● Problem
Repeat what the lines below say, word for word, and skip every image.

● Dataset content
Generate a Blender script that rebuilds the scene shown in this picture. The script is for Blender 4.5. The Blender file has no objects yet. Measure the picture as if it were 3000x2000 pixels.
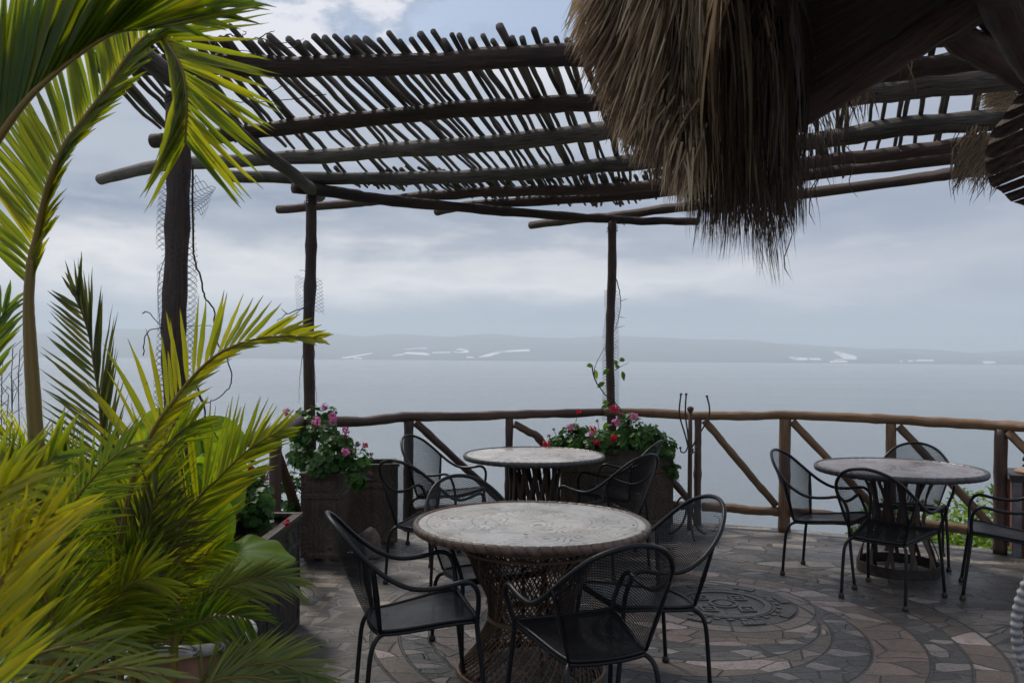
import bpy, math, random
from mathutils import Vector, Matrix, noise as mnoise
R = math.radians
random.seed(7)
rnd = random.random
def U(a, b): return a + (b - a) * random.random()
S = bpy.context.scene
COL = S.collection
# ------------------------------------------------------------------ camera
FPX, H, YH, ROLL = 2500.0, 1.582, 1035.6, R(0.45)
cam = bpy.data.cameras.new('camera'); camo = bpy.data.objects.new('camera', cam); COL.objects.link(camo)
cam.sensor_width = 36; cam.lens = 36 * FPX / 3000; cam.shift_y = (YH - 1000) / 3000
cam.clip_start = 0.05; cam.clip_end = 90000
cam.dof.use_dof = True; cam.dof.focus_distance = 4.6; cam.dof.aperture_fstop = 9.0
camo.matrix_world = Matrix.Translation((0, 0, H)) @ Matrix.Rotation(R(90), 4, 'X') @ Matrix.Rotation(ROLL, 4, 'Z')
S.camera = camo
S.view_settings.view_transform = 'Standard'; S.view_settings.look = 'None'
S.view_settings.exposure = 0.1; S.view_settings.gamma = 1
S.cycles.use_denoising = True
S.cycles.max_bounces = 8; S.cycles.diffuse_bounces = 3; S.cycles.glossy_bounces = 3
S.cycles.transmission_bounces = 4; S.cycles.transparent_max_bounces = 12; S.cycles.volume_bounces = 2
S.cycles.sample_clamp_indirect = 4

def lin(*c):
    return tuple((v / 255 / 12.92) if v <= 10 else ((v / 255 + .055) / 1.055) ** 2.4 for v in c) + (1,)
def ray(x, y):
    dx, dy = x - 1500, y - YH
    c, s = math.cos(ROLL), math.sin(ROLL)
    return (dx * c + dy * s) / FPX, (-dx * s + dy * c) / FPX
def at(x, y, Z):
    a, b = ray(x, y); return Vector((a * Z, Z, H - b * Z))
def atz(x, y, z):
    a, b = ray(x, y); Z = (H - z) / b; return Vector((a * Z, Z, z))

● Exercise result
Generate a Blender script that rebuilds the scene shown in this picture. The script is for Blender 4.5. The Blender file has no objects yet. Measure the picture as if it were 3000x2000 pixels.
import bpy, math, random
from mathutils import Vector, Matrix, noise as mnoise
R = math.radians
random.seed(7)
rnd = random.random
def U(a, b): return a + (b - a) * random.random()
S = bpy.context.scene
COL = S.collection
# ------------------------------------------------------------------ camera
FPX, H, YH, ROLL = 2500.0, 1.582, 1035.6, R(0.45)
cam = bpy.data.cameras.new('camera'); camo = bpy.data.objects.new('camera', cam); COL.objects.link(camo)
cam.sensor_width = 36; cam.lens = 36 * FPX / 3000; cam.shift_y = (YH - 1000) / 3000
cam.clip_start = 0.05; cam.clip_end = 90000
cam.dof.use_dof = True; cam.dof.focus_distance = 4.6; cam.dof.aperture_fstop = 9.0
camo.matrix_world = Matrix.Translation((0, 0, H)) @ Matrix.Rotation(R(90), 4, 'X') @ Matrix.Rotation(ROLL, 4, 'Z')
S.camera = camo
S.view_settings.view_transform = 'Standard'; S.view_settings.look = 'None'
S.view_settings.exposure = 0.1; S.view_settings.gamma = 1
S.cycles.use_denoising = True
S.cycles.max_bounces = 8; S.cycles.diffuse_bounces = 3; S.cycles.glossy_bounces = 3
S.cycles.transmission_bounces = 4; S.cycles.transparent_max_bounces = 12; S.cycles.volume_bounces = 2
S.cycles.sample_clamp_indirect = 4

def lin(*c):
    return tuple((v / 255 / 12.92) if v <= 10 else ((v / 255 + .055) / 1.055) ** 2.4 for v in c) + (1,)
def ray(x, y):
    dx, dy = x - 1500, y - YH
    c, s = math.cos(ROLL), math.sin(ROLL)
    return (dx * c + dy * s) / FPX, (-dx * s + dy * c) / FPX
def at(x, y, Z):
    a, b = ray(x, y); return Vector((a * Z, Z, H - b * Z))
def atz(x, y, z):
    a, b = ray(x, y); Z = (H - z) / b; return Vector((a * Z, Z, z))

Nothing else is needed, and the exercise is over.